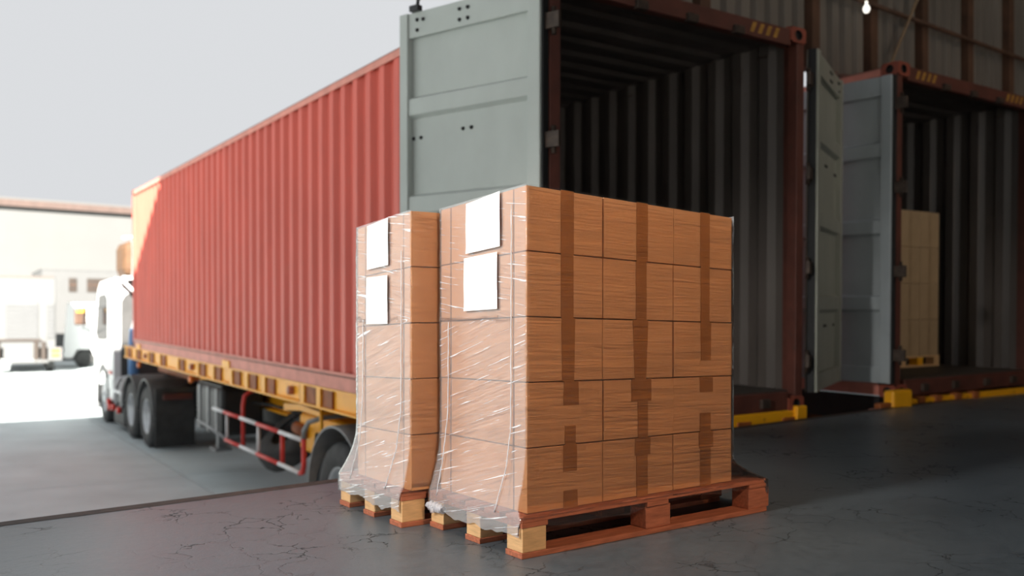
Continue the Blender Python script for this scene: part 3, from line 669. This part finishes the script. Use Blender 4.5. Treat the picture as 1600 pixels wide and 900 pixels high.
for k in range(5):
    for i, nm in enumerate(('at the near corner', 'in the middle of the right side', 'at the far right end')):
        carton(SA, XS[i], XS[i + 1], 2.232, 2.305, k, f'carton {nm} of the larger stack, {LAYER[k]}', GA, TAPES[i][k])
    carton(SA, 1.681, 2.664, 2.309, 2.688, k, f'wide carton on the left side of the larger stack, {LAYER[k]}', GA)
    carton(SA, 1.681, 2.004, 2.692, 2.757, k, f'narrow carton at the far left corner of the larger stack, {LAYER[k]}', GA)
SB = Stack(1.570, 2.50, 2.775, 3.212, .1305, 1.142, 1.150, 1.113)
GB = 'cartons of the smaller wrapped stack'
for k in range(5):
    carton(SB, 1.570, 1.905, 2.775, 2.834, k, f'brown carton at the near corner of the smaller stack, {LAYER[k]}', GB)
    carton(SB, 1.570, 2.50, 2.838, 3.143, k, f'wide carton on the left side of the smaller stack, {LAYER[k]}', GB)
    carton(SB, 1.570, 1.905, 3.147, 3.212, k, f'narrow carton at the far left corner of the smaller stack, {LAYER[k]}', GB)

# paper sheets stuck on the left faces
def paper(label, x, ya, yb, z, ztl, ztr):
    n_ = 10; m_ = MB(); vs = []
    for t in (0, 1):
        for i in range(n_ + 1):
            for j in range(n_ + 1):
                u, v = i / n_, j / n_; y = ya + (yb - ya) * u; zt = ztl + (ztr - ztl) * u; zb = z + (ztr - ztl) * u * .6
                b = .0012 * noise.noise((y * 14, v * 3, x * 9)) + .0008 * math.sin(v * 9)
                vs.append((x - .0065 + b - (.0006 if t == 0 else 0), y - .004 * (1 - v) * (u - .5), zb + (zt - zb) * v))
    S_ = (n_ + 1) ** 2; fs = []
    for i in range(n_):
        for j in range(n_):
            q = (i * (n_ + 1) + j, (i + 1) * (n_ + 1) + j, (i + 1) * (n_ + 1) + j + 1, i * (n_ + 1) + j + 1)
            fs.append(q); fs.append(tuple(S_ + a for a in q[::-1]))
    m_.add(vs, fs, 0, True); return tag(m_.build('paper_sheet', PAPER, fix=False), label, 'paper', 'blank white sheets on the stacks')
paper('blank white sheet, upper of two on the larger stack', 1.677, 2.571, 2.369, .977, 1.150, 1.172)
paper('blank white sheet, lower of two on the larger stack', 1.677, 2.584, 2.384, .778, .962, .973)
paper('blank white sheet, upper of two on the smaller stack', 1.566, 3.105, 2.935, .942, 1.112, 1.130)
paper('blank white sheet, lower of two on the smaller stack', 1.566, 3.111, 2.940, .731, .912, .916)

# ------------------------------------------------------------------ stretch film
def film(label, st, pal, strands, seed):
    x0, x1, y0, y1 = st.x0 - .0035, st.x1 + .0035, st.y0 - .0035, st.y1 + .0035
    px0, py0, px1, py1 = pal[0] - .004, pal[1] - .004, pal[0] + pal[2] + .004, pal[1] + pal[3] + .004
    W, D = x1 - x0, y1 - y0
    per = []; step = .012
    nW, nD = int(W / step), int(D / step)
    for i in range(nW): per.append((i / nW, 0, 'f'))
    for i in range(nD): per.append((1, i / nD, 'r'))
    for i in range(nW): per.append((1 - i / nW, 1, 'b'))
    for i in range(nD): per.append((0, 1 - i / nD, 'l'))
    NZ = 92; vs = []; uvs = []; milk_glint = []; n_ = len(per)
    z_low = .062
    for j in range(NZ + 1):
        for i, (u, v, sd) in enumerate(per):
            top = (st.p(st.x0 + u * (st.x1 - st.x0), st.y0 + v * (st.y1 - st.y0), 5)).z + .003
            hem = z_low + .022 * noise.noise((u * 3 + seed, v * 5, 1.7)) + .010 * noise.noise((u * 11, v * 14, seed)) + (.028 if sd == 'f' else 0)
            z = hem + (top - hem) * j / NZ
            fl_ = lambda s_, e: max(0, min(1, (s_ - z) / (s_ - .128))) ** e
            tL, tF, tR, tB = fl_(.36, 1.8), fl_(.15, 1.0), fl_(.21, 1.2), fl_(.3, 1.6)
            x = x0 + u * W; y = y0 + v * D
            ox = (px0 - x0) * tL * (1 - u) ** 3 + (px1 - x1) * tR * u ** 6
            oy = (py0 - y0) * tF * (1 - v) ** 2 + (py1 - y1) * tB * v ** 2
            if z < .128 and sd == 'f': oy += .02 * min(1, (.128 - z) / .03)      # tucked under the deck on the long side
            wr_ = noise.noise((x * 4 + y * 9 + z * 7 + seed, z * 38 + (y * 9 if sd == 'l' else 0), seed * 2.3)) * .0022 + noise.noise((x * 3, y * 3, z * 6 + seed)) * .0025
            if j > NZ - 3: wr_ *= .4
            wr_ = max(wr_, -.001) * (.8 if sd == 'f' else 1)
            nx, ny = {'f': (0, -1), 'r': (1, 0), 'b': (0, 1), 'l': (-1, 0)}[sd]
            vs.append((x + ox + nx * wr_, y + oy + ny * wr_, z))
            s_ = (u * W if sd in 'fb' else v * D)
            shear = {'f': .03, 'l': .28 if z < .75 else -.12, 'r': .05, 'b': .05}[sd]
            uvs.append((s_ + seed, z + shear * s_))
            low = max(0, min(1, (.30 - z) / .2))
            milk_glint.append({'f': .03, 'r': .3, 'b': .3, 'l': .85}[sd] + .35 * low * {'l': 1, 'f': .08}.get(sd, .4))  # left side set milkier to imitate its white glints
    fs = [(j * n_ + i, j * n_ + (i + 1) % n_, (j + 1) * n_ + (i + 1) % n_, (j + 1) * n_ + i) for j in range(NZ) for i in range(n_)]
    me = bpy.data.meshes.new('stretch_film'); me.from_pydata(vs, [], fs); me.materials.append(FILM)
    me.polygons.foreach_set('use_smooth', [True] * len(fs))
    ul = me.uv_layers.new(name='wrap')
    for l in me.loops: ul.data[l.index].uv = uvs[l.vertex_index]
    at = me.attributes.new('milk_glint', 'FLOAT', 'POINT'); at.data.foreach_set('value', milk_glint)
    me.update()
    o = bpy.data.objects.new('stretch_film', me); COL.objects.link(o); tag(o, label, 'film')
    for pts in strands:                                     # film twisted into ropes down the open side
        q = []
        for i in range(len(pts) - 1):
            a, b = Vector(pts[i]), Vector(pts[i + 1])
            for k in range(8): q.append(a.lerp(b, k / 8) + Vector((0, .0012 * math.sin(k * 2.2 + i), 0)))
        q.append(Vector(pts[-1]))
        MB().tube(q, [.0013 + .0010 * abs(math.sin(i * 1.3)) for i in range(len(q))], 6).build('twisted_strand', FILMROPE, o)
    if seed < 3:                                            # film bunched round the far end of the hem
        hm = []
        for i in range(30):
            a = i / 29
            hm.append((px0 - .002 - .006 * abs(noise.noise((i * .6, 1, seed))), py1 - .005 - .10 * a, .076 + .012 * noise.noise((i * .5, 2, seed)) + .008 * math.sin(i * 1.1)))
        MB().tube(hm, [.007 + .012 * abs(noise.noise((i * .8, 4, seed))) for i in range(30)], 8).build('gathered_hem', FILM_HEM, o)
    return o
def hem_material():
    m = bpy.data.materials.new('gathered_film'); m.use_nodes = True; N = m.node_tree.nodes; Lk = m.node_tree.links
    b = N['Principled BSDF']; b.inputs['Base Color'].default_value = (.75, .76, .82, 1); b.inputs['Roughness'].default_value = .2; b.inputs['Alpha'].default_value = .5
    return m
FILM_HEM = hem_material()
film('clear stretch film wound round the larger, nearer carton stack', SA, PA,
     [[(1.674, 2.307, 1.12), (1.673, 2.307, .72), (1.672, 2.308, .40), (1.662, 2.32, .27), (1.632, 2.345, .125)],
      [(1.673, 2.69, .74), (1.672, 2.692, .42), (1.655, 2.70, .25), (1.634, 2.71, .12)]], 1.3)
film('clear stretch film wound round the smaller, farther carton stack', SB, PB,
     [[(1.563, 2.838, 1.0), (1.563, 2.838, .72), (1.562, 2.838, .42), (1.553, 2.86, .27), (1.530, 2.905, .125)],
      [(1.563, 3.146, .75), (1.562, 3.148, .45), (1.555, 3.16, .28), (1.533, 3.20, .125)]], 5.1)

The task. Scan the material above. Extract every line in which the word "wide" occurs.

Result of the task.
Continue the Blender Python script for this scene: part 3, from line 669. This part finishes the script. Use Blender 4.5. Treat the picture as 1600 pixels wide and 900 pixels high.
    carton(SA, 1.681, 2.664, 2.309, 2.688, k, f'wide carton on the left side of the larger stack, {LAYER[k]}', GA)
    carton(SB, 1.570, 2.50, 2.838, 3.143, k, f'wide carton on the left side of the smaller stack, {LAYER[k]}', GB)